El amor entre la pareja es un hijo más en un matrimonio. Nace, crece, madura. Y con la gracia de Dios y el trabajo de los esposos no muere nunca. No desaparece ni siquiera con el fallecimiento. Recordad los inmortales versos de Quevedo: “… serán ceniza, mas tendrá sentido; polvo serán, mas polvo enamorado”. De hecho, creo que en el cielo un matrimonio tendrá una relación mutua privilegiada. De algún modo su vida en la tierra se verá reflejada con claridad en la Gloria.
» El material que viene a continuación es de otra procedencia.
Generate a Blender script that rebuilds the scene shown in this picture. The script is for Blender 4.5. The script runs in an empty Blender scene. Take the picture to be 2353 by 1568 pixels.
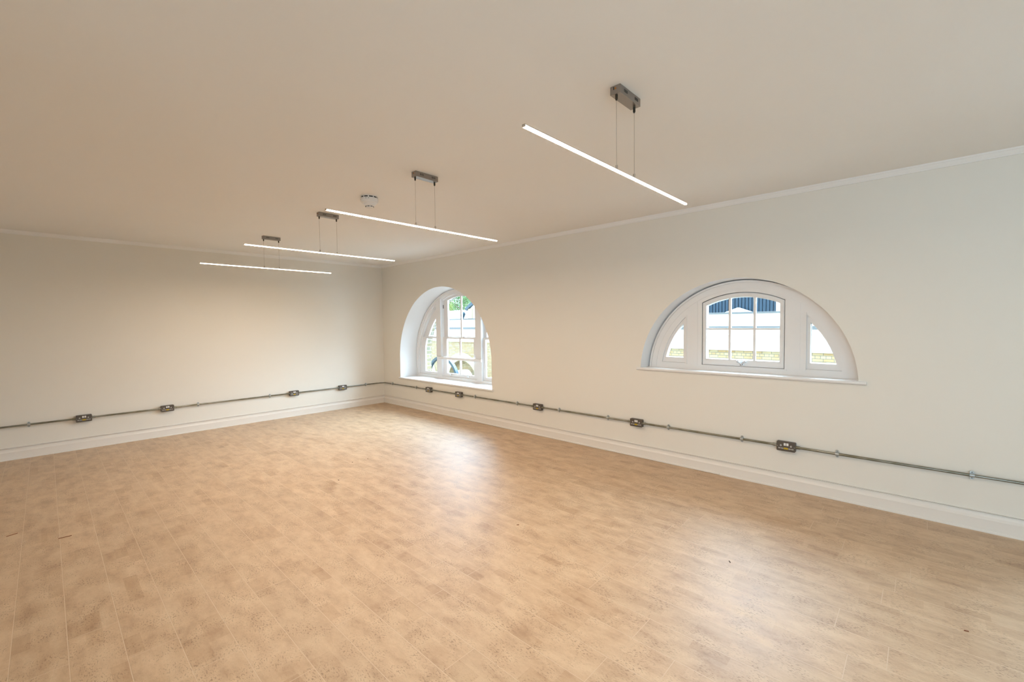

Si Dios me predestinó, me llamó a una vocación concreta, esa elección ha de ser eterna.
Estos días de confinamiento he podido comprobar cuanto desea la soledad un matrimonio enamorado, cuanto busca momentos para el diálogo, para construir proyectos nuevos, para recordar el pasado que lo cimienta, o simplemente para mirarse a los ojos y admirarse del milagro que supone un amor cada vez más fuerte, cada vez más adulto, cada vez menos condicionado por lo que se aguarda o se recibe y cada vez más volcado en la felicidad del otro miembro de la pareja.
El matrimonio es una construcción histórica. Se fortalece cada vez que supera una crisis. A lo largo de treinta y dos años ha habido unas pocas. Algunas dejaron costurones en el alma. Lo curioso es que ya no se aprecia la cicatriz. Y lo más maravilloso es que sobre sus laceraciones surgió nuestra familia. La fuente del dolor más intenso que sufrí nunca fue al mismo tiempo el manantial del que surgió la familia más inesperada. Lo negativo tiende, no a olvidarse, pero sí a superarse con una tenacidad portentosa.
Más arriba dije que el matrimonio es ayuda mutua. Ciertamente la unión de una pareja es la garantía para superar las crisis más adversas. Cuando un miembro flaquea ante los golpes de la vida el otro se mantiene fuerte y el edificio resiste los embates. Los bobos de la autoayuda dirían que es trabajo en equipo. No hagáis caso a tanta simpleza. Es amor. Pura y simplemente AMOR.